中国共産党の第6回全体会議が、習近平主席に対する「歴史決議」を採択して閉幕しました。この「歴史決議」の概要を含めたコミュニケの全文が発表されました。こういった文章は、「裏読み」をする必要があります。つまり。書いた側の本音や狙いを考えて読むということです。その点、小説を読む場合とは、読み方が違って当然です。小説は書かれたそのままを素直に受け入れて、主人公の心情になって読み進めますが、そういう読み方をすると相手の歴史観に洗脳されるだけです。

1つは、彼らの歴史は、100年前に創立された中国共産党に対する称賛の歴史だということです。機会があるごとに中国4000年の歴史とか、中華民族という言葉を使っているのですが、これまでの歴史が醸し出した多くの思想や宗教、さらには文化を成果として受け継ごうという意志が全く感じ取れない文章となっています。様々な王朝が勃興し、多くの民が多くの文化的な成果を中国と言う地で創造してきたと思います。日本はそれらの交流の中で多くのことを学んできた国の一つでもあるのですが、そういったことに対する言及は全くありません。つまり、暗に中国の歴史で価値ある時代は、共産党が登場して世直しをした100年だと言っているのです。だから、この文章からは、中国の民衆の歴史も国の表情も読み取れません。仮に、中国の代わりに北朝鮮という国名を入れても、大丈夫な文章となっています。

(「カメハッピ―氏のフォトログーFC2」)

 香港の政治弾圧を正当化、台湾統治をほのめかす

香港の統治については次のように言っています――「『一国二制度』の堅持と祖国統一の推進においては、党中央は一連の抜本策と対応策を講じ、『愛国者による香港の統治』と『愛国者によるマカオの統治』を断固実行し、香港地区の情勢では混乱から安泰への大きな転換を推し進めた」。モノは言いようとはよく言ったものですが、民衆への政治弾圧を強力に進めて治安を維持していることを誇っています。
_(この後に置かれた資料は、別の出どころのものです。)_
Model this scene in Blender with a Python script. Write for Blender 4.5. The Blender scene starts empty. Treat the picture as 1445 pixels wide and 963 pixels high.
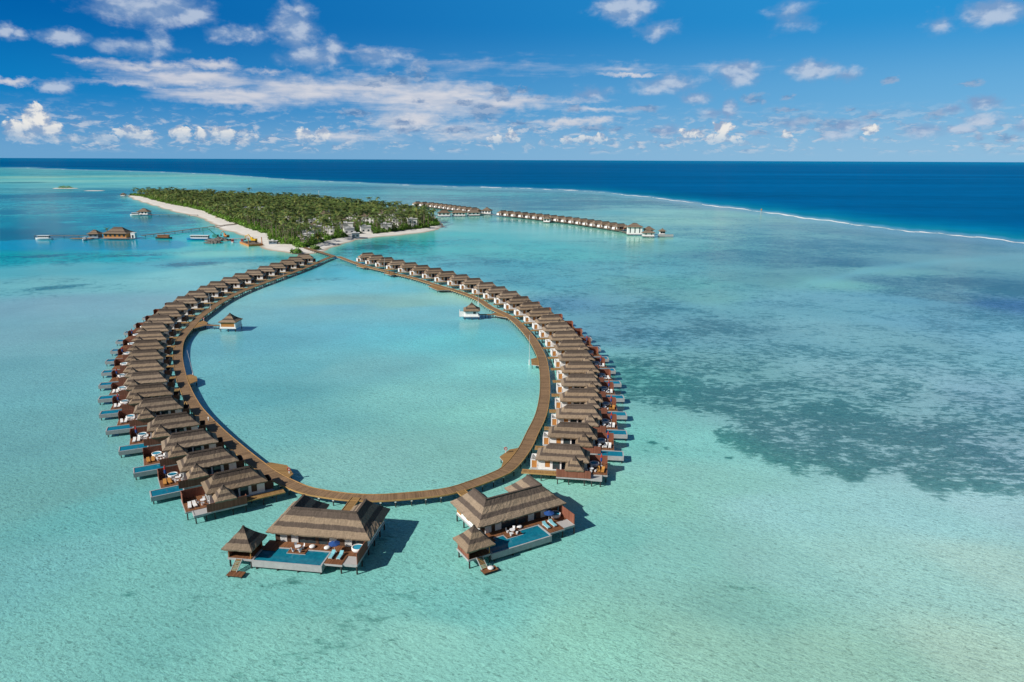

台湾についても言及しています――「『台湾独立』をもくろむ分裂の行動に断固として反対し、両岸関係の主導権と主道権をしっかり握った」。「主導権と主道権」の意味が今一歩分かりませんが、台湾に対してかなり強い気持ちを持っていることが分かります。

ただ、「『台湾独立』をもくろむ」と言っていますが、台湾は実質的な独立国として行動しています。現に、民選議会があり、総統は国民投票によって選ばれています。独自の外交も展開しているので、立派な独立国と言えるでしょう。その地域の政治的立場を決めるのは、その地域の住民の意志によって決めるべきことです。どうしても統一ということを願うならば、台湾の方から祖国復帰という動きが出るような国づくりをすれば良いだけの話です。強権的な併合は、どんな理屈を並べたとしても、許されることではありません。

 

(「ニッポン放送」)

 社会主義的「抑圧経済」を導入しようとしている

中国が経済的に発展したのは、1980年代の鄧小平の時代に改革開放路線によって経済の門戸を開いたからです。それ以降、日米の資本が競うように中国の安価な労働力と中国の市場に魅力を感じて一気に押し寄せるように進出したのです。それによって中国が経済的に潤うことになったのです。日本が日中友好の証といってパンダを貰って喜んでいた頃の中国は、人民服と自転車の国でした。ところが今や世界第二位の経済大国であり、軍事大国です。短期間で急速に力を得れば、当然自信を持つのが当たり前なのかもしれません。

「改革開放を全面的に深め、共同富裕を促進し、科学技術の自立自強……」という一文があります「共同富裕」という言葉を最近よく習近平が使いますが、このコミュニケの中では遠慮をしながら使われています。改革開放と共同富裕とは、ベクトルの向きが違いますが、同じ文脈の中で使われています。それは、党内において習近平が完全に権力を掌握したとは思っていない証拠です。だから「反腐敗闘争を揺るぎなく推進し、……」という言葉がさりげなく入っているのです。党内の権力闘争はまだ終わっていないという認識なのです。

(「楽天ブックスー楽天市場」)

 議会政治導入など民主主義導入のロードマップは相変わらずなし

「人民民主主義共和国」という国名を付けている以上、どこかの時点で議会政治を導入することが望ましいと思います。民主主義というのは、民意を聞くということだからです。そうすれば、民衆のパワーや多様な価値観を取り込むことができ、新たな発展方向を模索することができるのです。そうすれば、台湾の民衆もそれに魅力を感じて、一つの国としてという動きも出て來るかもしれません。ただ、そんな気持ちは100%ないということが分かります。むしろ共産党独裁政治の今の路線を今後も強力に推進していくということが分かります。

呉国光氏は「そのような形で発展して行く状態と形勢であれば、いずれ中国自身も、人類全体も、さらには人類が置かれている自然環境まで含めて、さらに大きな代価を支払うことになるだろう」(『次の中国はなりふり構わない』産経新聞社、2012年/230-231ページ)と述べています。